<translation>After the Summit: a cycle about the architecture and urbanism of Pilsen</translation>

Source
Petr Klíma, Pěstuj prostor, z.s.
Publisher
Tisková zpráva
21.10.2019 18:55
Czech Republic

Pilsen

The recently held program of the Plzeň section of the 9th year of the Architecture Day festival, subtitled After the Velvet Revolution or Plzeň "at the end of history,” is traditionally followed by a lecture series organized by the Pěstuj prostor association. The cycle follows and develops the defined theme - in this case, the changes in architectural, urbanistic, and social discourse not only in Plzeň in the period shortly before and after 1989. The first part of the series, during which urban planner and landscape architect Milan Svoboda and social geographer Luděk Sýkora will present their contributions, will take place on Thursday, October 24, 2019, at 6 PM at the Study and Scientific Library of the Plzeň Region.

Milan Svoboda, co-author of the spatial plan for Plzeň from 1992 and former director of the city's Concept and Development Department, will present a lecture titled City Planning(s) after 1989, which will outline the foundations of urban planning in the 1990s. In 1992, a time characterized by freedom, creativity, and also naivety, work began on a new spatial plan for the city of Plzeň. “According to Milan Svoboda, the preparation of the document was driven by an effort to free itself from the dictation of modernism in its socialist, i.e., Czechoslovak form, without actually knowing how to do it,” states Petr Klíma from the organizing association. A thorough change in city planning was then hindered by a number of external and internal factors, which only fully manifested over time. One of them was the minimal understanding of urban planners about the strength of the influence of the private sector and economic players exerting their interests even through political representation.

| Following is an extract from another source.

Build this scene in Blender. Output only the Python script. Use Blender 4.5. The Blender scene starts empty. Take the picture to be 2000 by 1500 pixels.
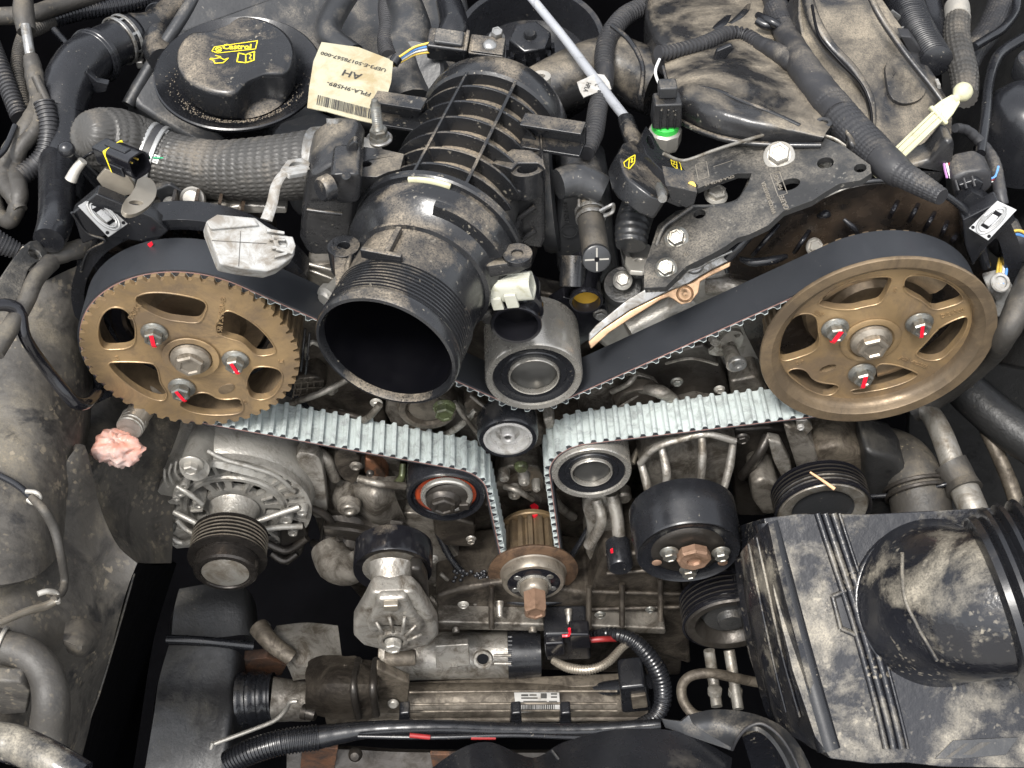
import bpy, math, random
import numpy as np
from mathutils import Vector, Matrix, noise
from mathutils.geometry import tessellate_polygon
R = math.radians
random.seed(7)
scene = bpy.context.scene
# ------------------------------------------------------------------ camera
PITCH, ROLL, YAW, FPX, DIST = R(47.837), R(-2.005), R(0.38), 2470.0, 0.9
CAM = Vector((0, -DIST*math.cos(PITCH), DIST*math.sin(PITCH)))
FW = Vector((math.sin(YAW)*math.cos(PITCH), math.cos(YAW)*math.cos(PITCH), -math.sin(PITCH)))
_r = Vector((math.cos(YAW), -math.sin(YAW), 0)); _u = _r.cross(FW)
RT = _r*math.cos(ROLL) + _u*math.sin(ROLL)
UP = -_r*math.sin(ROLL) + _u*math.cos(ROLL)
cd = bpy.data.cameras.new('camera'); cam = bpy.data.objects.new('camera', cd)
scene.collection.objects.link(cam)
cd.sensor_width = 36; cd.lens = FPX/2000*36; cd.clip_start = .01; cd.clip_end = 100
cam.matrix_world = Matrix(((RT.x, UP.x, -FW.x, CAM.x), (RT.y, UP.y, -FW.y, CAM.y), (RT.z, UP.z, -FW.z, CAM.z), (0, 0, 0, 1)))
cd.dof.use_dof = False
scene.camera = cam
# ------------------------------------------------------------------ sky, sun, exposure
world = bpy.data.worlds.new('World'); scene.world = world; world.use_nodes = True
nt = world.node_tree; bg = nt.nodes['Background']
sky = nt.nodes.new('ShaderNodeTexSky'); sky.sky_type = 'NISHITA'; sky.sun_disc = False
sky.sun_elevation = R(62); sky.sun_rotation = R(200); sky.dust_density = 3; sky.air_density = 1.2
hs = nt.nodes.new('ShaderNodeHueSaturation'); hs.inputs['Saturation'].default_value = .22
nt.links.new(sky.outputs[0], hs.inputs['Color']); nt.links.new(hs.outputs[0], bg.inputs[0])
bg.inputs[1].default_value = .13
sd = bpy.data.lights.new('sun', 'SUN'); sun = bpy.data.objects.new('sun', sd); scene.collection.objects.link(sun)
sd.energy = 1.5; sd.angle = R(14); sd.color = (1, .96, .9)
sun.rotation_euler = (R(28), R(-6), R(-20))
scene.view_settings.view_transform = 'Standard'; scene.view_settings.look = 'None'
scene.view_settings.exposure = 1.5; scene.view_settings.gamma = 1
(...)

The second was the building law from 1976, which defined the method of spatial planning in terms of land use, which according to Svoboda is a stigma of the past that we have not yet shaken off.

Professor Luděk Sýkora will critically assess three decades of post-socialist urban transformations in his lecture titled The Second Round of Urban Transformations, pointing out their successes and problems. He will recall the thesis of German-British sociologist, political scientist, and philosopher Ralf Dahrendorf, who emphasized in 1990 that to create a stable and well-functioning society in former socialist countries, at least sixty years would be needed. Therefore, we are only at halftime in the transformation. “In his contribution, Professor Sýkora will also present the challenges of the present and alternative perspectives on urban development,” adds Petr Klíma.

Admission to the event is 50 CZK. The next part of the series After the Velvet Revolution: Architecture of Plzeň "at the end of history” will take place on Wednesday, November 6, 2019, at 6 PM in the former apartment of Willy and Gertrude Kraus, one of the so-called Loos interiors. Architectural historian Michaela Janečková and anthropologist Michal Lehečka will give lectures dedicated to housing estates and life in them.

The series is organized by the Pěstuj prostor association with the support of the city of Plzeň, the Ministry of Culture of the Czech Republic, the State Fund for Culture of the Czech Republic, and the Foundation for Czech Architecture. Its goal is to support and develop interest among local experts and the broader public in architecture and the built and landscape environment of the city.

RNDr. Milan Svoboda
He studied ecology and environmental protection at the Faculty of Science of Charles University in Prague. After his studies, he dedicated himself to landscape planning, landscape architecture, spatial planning, and strategic planning. From 1992 to 2007, he worked in the Concept and Development Department of the city of Plzeň, which he directed from 2001. He utilized his experience in managing a city organization while leading the Plzeň 2015 team during the city's candidacy for the title of European Capital of Culture 2015 and during the establishment of the Plzeň 2015 company. He is the author and co-author of numerous urban and spatial planning documents and landscape architecture projects. He collaborates with the Faculty of Architecture at the Czech Technical University in Prague and is a consultant for the research task "Methodology for Assigning Spatial Plans." He has published numerous contributions in the fields of spatial planning and spatial development.

prof. RNDr. Luděk Sýkora, Ph.D.

He serves as a professor in the Department of Social Geography and Regional Development at the Faculty of Science of Charles University in Prague. He focuses on the transformations of post-socialist cities and their spatial structures and settlement systems, with an emphasis on metropolitan areas. He primarily examines the processes of suburbanization and residential segregation and their risky societal consequences.